Jeff Miller, who owns 50 gasoline stations across southeastern Virginia, said it will be a real challenge over the Labor Day holiday weekend to prevent pumps from running dry from time to time.

“Every morning, I’m sitting down, figuring out which stations have product and which don’t, then dropping off loads to keep at least some gas at all of them,” Miller said. On Friday, four of his stations were empty and demand was holding steady at the others despite prices averaging $3.10 a gallon.

Part of the difficulty, Miller said, is that suppliers such as BP PLC and Royal Dutch Shell PLC have been rationing the amount of fuel they will sell to Miller and other gasoline retailers in order to ensure overall availability in as markets across the U.S. for as long as possible. However, there is also a major benefit in having a supply relationship with a major oil company: “They have kept their prices lower than the unbranded suppliers,” he said.

Sonja Hubbard, chief executive of E-Z Mart Stores Inc., which owns 319 gasoline stations across Arkansas, Louisiana, Oklahoma and Texas, said 10 percent of her stores were experiencing temporary shortages at any given moment.

“It will be a busy weekend,” said Hubbard. “My entire management team will be working.”

Despite tight supplies, the panic buying that had struck some markets appears to have settled down. The long lines seen midweek at downtown Atlanta gas stations were gone by Friday, though some pumps were still closed.
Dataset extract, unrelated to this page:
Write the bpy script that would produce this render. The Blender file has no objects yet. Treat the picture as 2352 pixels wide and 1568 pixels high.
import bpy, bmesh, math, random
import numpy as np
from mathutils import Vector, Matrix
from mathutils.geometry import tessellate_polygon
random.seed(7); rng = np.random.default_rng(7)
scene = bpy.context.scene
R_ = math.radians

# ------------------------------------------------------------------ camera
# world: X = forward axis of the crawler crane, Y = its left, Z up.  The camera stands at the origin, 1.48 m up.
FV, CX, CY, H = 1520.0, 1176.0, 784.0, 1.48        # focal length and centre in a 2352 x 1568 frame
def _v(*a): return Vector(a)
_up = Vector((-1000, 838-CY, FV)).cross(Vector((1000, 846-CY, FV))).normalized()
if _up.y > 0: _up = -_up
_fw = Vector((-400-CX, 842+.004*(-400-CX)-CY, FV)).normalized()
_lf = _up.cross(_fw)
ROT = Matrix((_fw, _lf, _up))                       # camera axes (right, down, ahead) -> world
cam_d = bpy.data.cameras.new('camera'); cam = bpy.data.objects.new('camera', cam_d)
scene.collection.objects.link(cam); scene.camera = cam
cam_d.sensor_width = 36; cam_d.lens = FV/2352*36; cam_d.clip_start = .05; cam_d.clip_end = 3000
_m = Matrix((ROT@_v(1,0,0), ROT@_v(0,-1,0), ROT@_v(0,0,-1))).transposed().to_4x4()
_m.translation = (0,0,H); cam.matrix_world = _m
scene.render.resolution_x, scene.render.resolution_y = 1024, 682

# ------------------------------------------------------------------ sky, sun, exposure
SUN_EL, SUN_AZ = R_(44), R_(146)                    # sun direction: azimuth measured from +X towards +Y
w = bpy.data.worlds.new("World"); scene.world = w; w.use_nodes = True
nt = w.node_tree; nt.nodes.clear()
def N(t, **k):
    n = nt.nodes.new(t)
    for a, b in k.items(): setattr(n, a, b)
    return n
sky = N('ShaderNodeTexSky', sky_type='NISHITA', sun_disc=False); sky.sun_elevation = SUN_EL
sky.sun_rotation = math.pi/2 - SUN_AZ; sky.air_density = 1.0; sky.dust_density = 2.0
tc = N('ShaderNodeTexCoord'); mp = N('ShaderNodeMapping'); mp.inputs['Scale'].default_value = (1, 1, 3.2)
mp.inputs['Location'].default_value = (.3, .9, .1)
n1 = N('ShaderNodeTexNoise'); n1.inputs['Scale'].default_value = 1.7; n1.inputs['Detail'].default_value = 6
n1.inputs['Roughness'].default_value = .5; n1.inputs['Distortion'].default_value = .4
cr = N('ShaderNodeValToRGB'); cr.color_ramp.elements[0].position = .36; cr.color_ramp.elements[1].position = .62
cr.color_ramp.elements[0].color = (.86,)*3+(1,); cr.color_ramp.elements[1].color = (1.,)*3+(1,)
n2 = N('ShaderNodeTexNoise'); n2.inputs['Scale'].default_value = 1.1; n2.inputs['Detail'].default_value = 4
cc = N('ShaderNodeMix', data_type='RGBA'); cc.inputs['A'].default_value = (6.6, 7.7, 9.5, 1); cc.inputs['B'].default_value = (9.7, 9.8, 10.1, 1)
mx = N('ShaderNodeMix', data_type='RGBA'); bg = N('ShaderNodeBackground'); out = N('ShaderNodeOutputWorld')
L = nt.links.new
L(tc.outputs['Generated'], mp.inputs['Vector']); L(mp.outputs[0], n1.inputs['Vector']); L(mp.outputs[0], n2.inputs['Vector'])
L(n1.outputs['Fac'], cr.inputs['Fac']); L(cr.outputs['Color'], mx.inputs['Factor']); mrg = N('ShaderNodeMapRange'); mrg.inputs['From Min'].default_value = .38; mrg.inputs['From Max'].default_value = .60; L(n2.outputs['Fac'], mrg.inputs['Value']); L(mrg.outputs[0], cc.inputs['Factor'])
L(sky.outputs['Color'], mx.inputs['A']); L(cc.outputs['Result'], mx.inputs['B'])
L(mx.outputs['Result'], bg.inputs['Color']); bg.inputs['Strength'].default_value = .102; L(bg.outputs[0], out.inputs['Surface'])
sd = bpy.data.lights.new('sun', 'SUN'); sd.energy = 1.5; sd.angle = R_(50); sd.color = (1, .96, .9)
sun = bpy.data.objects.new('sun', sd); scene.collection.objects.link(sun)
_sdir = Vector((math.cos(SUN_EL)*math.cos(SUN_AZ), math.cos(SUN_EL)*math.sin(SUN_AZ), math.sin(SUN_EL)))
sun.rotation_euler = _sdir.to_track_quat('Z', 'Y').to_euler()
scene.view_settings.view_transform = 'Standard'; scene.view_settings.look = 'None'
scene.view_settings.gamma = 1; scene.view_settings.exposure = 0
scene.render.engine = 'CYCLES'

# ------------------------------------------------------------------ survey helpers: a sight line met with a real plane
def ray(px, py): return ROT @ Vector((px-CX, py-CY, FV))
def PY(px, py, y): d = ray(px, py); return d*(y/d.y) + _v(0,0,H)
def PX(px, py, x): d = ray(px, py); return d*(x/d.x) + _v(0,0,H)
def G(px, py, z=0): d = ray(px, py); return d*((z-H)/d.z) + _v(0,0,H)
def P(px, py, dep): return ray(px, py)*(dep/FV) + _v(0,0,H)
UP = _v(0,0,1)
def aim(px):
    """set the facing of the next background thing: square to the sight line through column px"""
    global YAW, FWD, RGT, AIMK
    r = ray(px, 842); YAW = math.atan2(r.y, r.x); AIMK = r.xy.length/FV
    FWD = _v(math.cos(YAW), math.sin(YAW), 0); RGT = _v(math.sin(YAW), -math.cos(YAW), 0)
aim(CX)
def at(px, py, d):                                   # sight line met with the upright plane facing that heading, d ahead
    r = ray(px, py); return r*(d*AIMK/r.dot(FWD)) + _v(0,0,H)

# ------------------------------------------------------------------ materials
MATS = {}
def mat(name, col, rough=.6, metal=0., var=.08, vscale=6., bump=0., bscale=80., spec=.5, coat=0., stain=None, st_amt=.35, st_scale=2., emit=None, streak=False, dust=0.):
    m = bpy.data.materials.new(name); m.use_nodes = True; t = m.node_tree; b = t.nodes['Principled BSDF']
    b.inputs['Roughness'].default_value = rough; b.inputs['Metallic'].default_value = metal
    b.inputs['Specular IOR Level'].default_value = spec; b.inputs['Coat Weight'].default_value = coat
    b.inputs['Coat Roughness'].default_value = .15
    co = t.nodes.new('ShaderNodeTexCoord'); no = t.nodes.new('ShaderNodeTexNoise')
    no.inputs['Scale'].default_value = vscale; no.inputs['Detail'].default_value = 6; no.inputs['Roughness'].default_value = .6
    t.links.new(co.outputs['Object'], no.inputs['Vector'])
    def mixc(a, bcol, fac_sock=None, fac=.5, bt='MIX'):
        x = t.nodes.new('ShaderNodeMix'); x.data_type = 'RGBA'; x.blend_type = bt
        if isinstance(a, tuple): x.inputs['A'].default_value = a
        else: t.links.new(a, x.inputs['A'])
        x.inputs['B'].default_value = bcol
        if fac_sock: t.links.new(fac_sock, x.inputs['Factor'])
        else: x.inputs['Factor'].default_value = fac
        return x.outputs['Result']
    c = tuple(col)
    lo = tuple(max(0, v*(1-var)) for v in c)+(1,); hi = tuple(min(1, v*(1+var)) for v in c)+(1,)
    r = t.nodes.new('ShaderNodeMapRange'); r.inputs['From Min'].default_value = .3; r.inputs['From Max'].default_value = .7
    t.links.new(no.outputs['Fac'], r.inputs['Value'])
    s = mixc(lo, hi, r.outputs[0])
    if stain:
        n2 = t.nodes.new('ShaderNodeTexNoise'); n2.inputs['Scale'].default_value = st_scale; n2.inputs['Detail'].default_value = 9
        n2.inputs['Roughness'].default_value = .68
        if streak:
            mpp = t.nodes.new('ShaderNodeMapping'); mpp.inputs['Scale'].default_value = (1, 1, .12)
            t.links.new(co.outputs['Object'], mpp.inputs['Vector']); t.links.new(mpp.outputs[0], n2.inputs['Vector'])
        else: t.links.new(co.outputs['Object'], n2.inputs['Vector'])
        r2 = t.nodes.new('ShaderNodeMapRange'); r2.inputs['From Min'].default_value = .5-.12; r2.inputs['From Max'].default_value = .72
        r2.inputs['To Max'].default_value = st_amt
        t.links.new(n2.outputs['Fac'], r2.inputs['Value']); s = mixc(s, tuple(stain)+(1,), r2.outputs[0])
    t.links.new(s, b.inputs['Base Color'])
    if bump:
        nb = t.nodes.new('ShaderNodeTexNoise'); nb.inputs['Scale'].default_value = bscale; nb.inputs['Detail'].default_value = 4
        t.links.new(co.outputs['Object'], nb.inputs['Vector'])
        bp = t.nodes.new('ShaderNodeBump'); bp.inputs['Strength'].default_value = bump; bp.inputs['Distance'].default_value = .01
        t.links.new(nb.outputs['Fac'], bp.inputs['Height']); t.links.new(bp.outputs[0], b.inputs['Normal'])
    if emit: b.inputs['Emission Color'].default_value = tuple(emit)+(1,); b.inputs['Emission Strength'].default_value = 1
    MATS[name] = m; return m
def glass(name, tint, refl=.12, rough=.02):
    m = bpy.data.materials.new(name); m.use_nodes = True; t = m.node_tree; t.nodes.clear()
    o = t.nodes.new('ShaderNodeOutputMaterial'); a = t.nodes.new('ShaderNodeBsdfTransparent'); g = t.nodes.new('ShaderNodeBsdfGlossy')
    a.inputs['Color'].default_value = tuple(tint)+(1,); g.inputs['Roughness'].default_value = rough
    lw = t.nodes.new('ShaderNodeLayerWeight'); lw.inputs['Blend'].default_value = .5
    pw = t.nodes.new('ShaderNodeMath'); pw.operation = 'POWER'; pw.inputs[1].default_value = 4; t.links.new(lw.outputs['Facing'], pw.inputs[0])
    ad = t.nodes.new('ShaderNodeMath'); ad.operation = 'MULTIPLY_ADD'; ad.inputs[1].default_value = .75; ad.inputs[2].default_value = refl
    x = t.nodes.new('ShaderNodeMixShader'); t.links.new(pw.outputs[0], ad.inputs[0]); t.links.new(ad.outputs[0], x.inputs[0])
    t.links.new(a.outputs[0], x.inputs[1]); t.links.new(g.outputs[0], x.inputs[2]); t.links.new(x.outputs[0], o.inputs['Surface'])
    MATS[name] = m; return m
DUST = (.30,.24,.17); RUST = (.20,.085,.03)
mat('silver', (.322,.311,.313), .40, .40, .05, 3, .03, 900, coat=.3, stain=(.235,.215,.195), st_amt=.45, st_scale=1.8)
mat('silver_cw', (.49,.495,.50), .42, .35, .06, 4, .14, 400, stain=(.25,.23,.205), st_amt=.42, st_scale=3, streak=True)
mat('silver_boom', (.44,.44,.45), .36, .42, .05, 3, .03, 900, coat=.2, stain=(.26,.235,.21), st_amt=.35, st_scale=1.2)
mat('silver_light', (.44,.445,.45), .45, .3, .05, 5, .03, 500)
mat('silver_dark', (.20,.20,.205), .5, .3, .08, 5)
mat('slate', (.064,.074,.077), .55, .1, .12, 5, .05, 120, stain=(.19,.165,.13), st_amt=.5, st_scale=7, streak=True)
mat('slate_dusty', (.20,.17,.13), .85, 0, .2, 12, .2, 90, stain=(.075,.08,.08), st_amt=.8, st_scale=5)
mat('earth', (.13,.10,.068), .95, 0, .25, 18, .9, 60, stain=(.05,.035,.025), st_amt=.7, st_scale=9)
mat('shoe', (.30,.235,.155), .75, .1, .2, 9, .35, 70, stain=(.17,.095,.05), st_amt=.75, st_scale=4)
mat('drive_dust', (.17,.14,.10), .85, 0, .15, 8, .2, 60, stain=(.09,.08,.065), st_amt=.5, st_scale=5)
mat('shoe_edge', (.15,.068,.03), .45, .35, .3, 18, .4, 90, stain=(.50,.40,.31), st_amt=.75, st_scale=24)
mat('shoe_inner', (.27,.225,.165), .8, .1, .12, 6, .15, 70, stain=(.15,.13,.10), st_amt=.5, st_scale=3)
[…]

The IEA agreement will put more than 60 million barrels of oil equivalent on the market over the next month, with the U.S. government portion amounting to at least 30 million barrels of crude oil from its strategic reserve.

But the market was most upbeat about the announcement from the 26-nation IEA because it will bring gasoline and diesel from Europe to the U.S. market, where supplies of refined products are shrinking due to Katrina-related refinery and pipeline troubles.

Light sweet crude for October delivery fell $1.90 to settle at $67.57 a barrel on the New York Mercantile Exchange. Gasoline futures tumbled nearly 23 cents to settle at $2.18 a gallon, their first decline this week.

The IEA announcement “has definitely relieved some of the pressure,” said oil broker Tom Bentz of BNP Paribas Futures. “But the problem is, it’s going to take time to get here. We’re not out of the woods yet.”

It takes almost two weeks for a shipment of fuel to be delivered across the Atlantic, analysts said.

Another bright spot on Friday was the increasing amount of fuel being delivered from the Gulf Coast by the Colonial and Plantation pipelines.